-- Begin Dataset section --

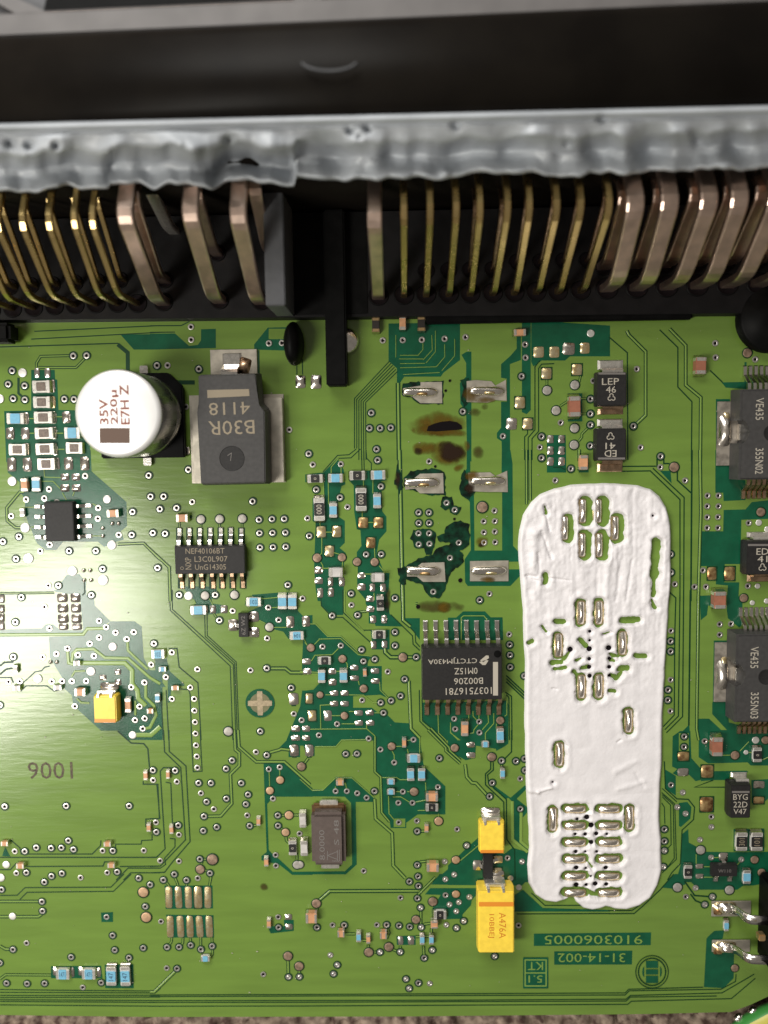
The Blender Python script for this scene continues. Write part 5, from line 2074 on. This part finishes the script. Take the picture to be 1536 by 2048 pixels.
def ridge(ax, ay, bx, by, hgt, wpx_):
    global Zp
    a, b_ = P(ax, ay), P(bx, by); dd = seg_d(a.x, a.y, b_.x, b_.y)+0.01*vnoise(12, 12, 31)
    Zp = Zp+hgt*np.exp(-(dd/(wpx_*PXW))**2)*(zt > 0)
for a in ((1062, 1062, 1080, 1058, .03, 9), (1066, 1070, 1064, 1130, .03, 10), (1082, 1062, 1102, 1115, -.02, 3), (1088, 1015, 1098, 1060, -.02, 2.5), (1050, 1150, 1072, 1152, -.022, 2), (1095, 1155, 1140, 1160, -.016, 2), (1054, 1155, 1084, 1162, -.014, 2), (1057, 1578, 1075, 1580, .02, 4), (1075, 1580, 1102, 1572, .018, 3), (1325, 1040, 1330, 1180, .03, 14), (1300, 1090, 1290, 1200, .015, 9), (1240, 1120, 1230, 1200, -.012, 4), (1262, 1120, 1250, 1200, -.012, 3), (1215, 1110, 1210, 1190, .012, 5), (1195, 1110, 1192, 1200, -.010, 4), (1270, 1545, 1285, 1570, -.01, 5), (1120, 985, 1250, 990, .012, 10), (1104, 1375, 1112, 1377, -.015, 2), (1233, 1482, 1240, 1478, -.02, 2.5), (1230, 1540, 1270, 1520, .01, 6), (1235, 1575, 1285, 1560, .01, 5), (1075, 1105, 1078, 1145, -.012, 3), (1065, 1185, 1085, 1215, .01, 8)): ridge(*a)
ny_, nx_ = X.shape; keep = Zp > -0.03; idm = -np.ones(X.shape, int)
cell = keep[:-1, :-1] | keep[1:, :-1] | keep[:-1, 1:] | keep[1:, 1:]
cell &= ((Zp[:-1, :-1] > -0.02) | (Zp[1:, 1:] > -0.02))
use = np.zeros(X.shape, bool); use[:-1, :-1] |= cell; use[1:, :-1] |= cell; use[:-1, 1:] |= cell; use[1:, 1:] |= cell
idm[use] = np.arange(use.sum()); V = np.stack([X[use], Y[use], np.maximum(Zp[use], -0.06)+0.004], 1)
jj, ii_ = np.nonzero(cell); Fq = np.stack([idm[jj, ii_], idm[jj, ii_+1], idm[jj+1, ii_+1], idm[jj+1, ii_]], 1)
pc = P(1190, 1390)
pt = thing("heat_paste", (pc.x, pc.y, 0), "long smeared white heat paste strip with slots over gold contacts", "paste")
me = mesh("paste_layer", V.tolist(), Fq.tolist(), 'paste', None, True); o = mk("paste_layer", me, None); attach(o, pt)
zslot = nz(1e-4)
for i, (x, y) in enumerate(VS+HS):
    ver = i < len(VS); w_, h_ = ((12.5, 44) if i < 6 or i in (6, 7, 10, 11) else (12, 44)) if ver else (38, 11)
    ox = -3 if i < 6 else 0
    c, sx, sy = rect(x+ox, y, w_, h_, 0)
    g = mk("flux_ring", pad_mesh('gold', i % 5), None, (c.x-(0.012 if i < 6 else 0), c.y, zslot), 0, (sx+0.035, sy+0.03, 0.02)); attach(g, pt)
    o = mk("contact_pad", pad_mesh('tin', (i*3) % 5), None, (c.x, c.y, zslot+0.003), 0, (sx, sy, 0.075)); attach(o, pt)
for i, a in enumerate(DOT):
    c = P(a[0], a[1]); o = mk("hole_bottom", CACHE.setdefault('hb', lathe("hole_bottom", [(1, 0), (.4, 0.0001)], 'hole', 12, None, False)), None, (c.x, c.y, zslot+0.0002), 0, (a[2]*PXW*1.3, a[2]*PXW*1.3, 1)); attach(o, pt)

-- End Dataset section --

> _To do_:
Write out the listing word for word, omitting the pictures it holds.

> _Finished exercise_:
The Blender Python script for this scene continues. Write part 5, from line 2074 on. This part finishes the script. Take the picture to be 1536 by 2048 pixels.
def ridge(ax, ay, bx, by, hgt, wpx_):
    global Zp
    a, b_ = P(ax, ay), P(bx, by); dd = seg_d(a.x, a.y, b_.x, b_.y)+0.01*vnoise(12, 12, 31)
    Zp = Zp+hgt*np.exp(-(dd/(wpx_*PXW))**2)*(zt > 0)
for a in ((1062, 1062, 1080, 1058, .03, 9), (1066, 1070, 1064, 1130, .03, 10), (1082, 1062, 1102, 1115, -.02, 3), (1088, 1015, 1098, 1060, -.02, 2.5), (1050, 1150, 1072, 1152, -.022, 2), (1095, 1155, 1140, 1160, -.016, 2), (1054, 1155, 1084, 1162, -.014, 2), (1057, 1578, 1075, 1580, .02, 4), (1075, 1580, 1102, 1572, .018, 3), (1325, 1040, 1330, 1180, .03, 14), (1300, 1090, 1290, 1200, .015, 9), (1240, 1120, 1230, 1200, -.012, 4), (1262, 1120, 1250, 1200, -.012, 3), (1215, 1110, 1210, 1190, .012, 5), (1195, 1110, 1192, 1200, -.010, 4), (1270, 1545, 1285, 1570, -.01, 5), (1120, 985, 1250, 990, .012, 10), (1104, 1375, 1112, 1377, -.015, 2), (1233, 1482, 1240, 1478, -.02, 2.5), (1230, 1540, 1270, 1520, .01, 6), (1235, 1575, 1285, 1560, .01, 5), (1075, 1105, 1078, 1145, -.012, 3), (1065, 1185, 1085, 1215, .01, 8)): ridge(*a)
ny_, nx_ = X.shape; keep = Zp > -0.03; idm = -np.ones(X.shape, int)
cell = keep[:-1, :-1] | keep[1:, :-1] | keep[:-1, 1:] | keep[1:, 1:]
cell &= ((Zp[:-1, :-1] > -0.02) | (Zp[1:, 1:] > -0.02))
use = np.zeros(X.shape, bool); use[:-1, :-1] |= cell; use[1:, :-1] |= cell; use[:-1, 1:] |= cell; use[1:, 1:] |= cell
idm[use] = np.arange(use.sum()); V = np.stack([X[use], Y[use], np.maximum(Zp[use], -0.06)+0.004], 1)
jj, ii_ = np.nonzero(cell); Fq = np.stack([idm[jj, ii_], idm[jj, ii_+1], idm[jj+1, ii_+1], idm[jj+1, ii_]], 1)
pc = P(1190, 1390)
pt = thing("heat_paste", (pc.x, pc.y, 0), "long smeared white heat paste strip with slots over gold contacts", "paste")
me = mesh("paste_layer", V.tolist(), Fq.tolist(), 'paste', None, True); o = mk("paste_layer", me, None); attach(o, pt)
zslot = nz(1e-4)
for i, (x, y) in enumerate(VS+HS):
    ver = i < len(VS); w_, h_ = ((12.5, 44) if i < 6 or i in (6, 7, 10, 11) else (12, 44)) if ver else (38, 11)
    ox = -3 if i < 6 else 0
    c, sx, sy = rect(x+ox, y, w_, h_, 0)
    g = mk("flux_ring", pad_mesh('gold', i % 5), None, (c.x-(0.012 if i < 6 else 0), c.y, zslot), 0, (sx+0.035, sy+0.03, 0.02)); attach(g, pt)
    o = mk("contact_pad", pad_mesh('tin', (i*3) % 5), None, (c.x, c.y, zslot+0.003), 0, (sx, sy, 0.075)); attach(o, pt)
for i, a in enumerate(DOT):
    c = P(a[0], a[1]); o = mk("hole_bottom", CACHE.setdefault('hb', lathe("hole_bottom", [(1, 0), (.4, 0.0001)], 'hole', 12, None, False)), None, (c.x, c.y, zslot+0.0002), 0, (a[2]*PXW*1.3, a[2]*PXW*1.3, 1)); attach(o, pt)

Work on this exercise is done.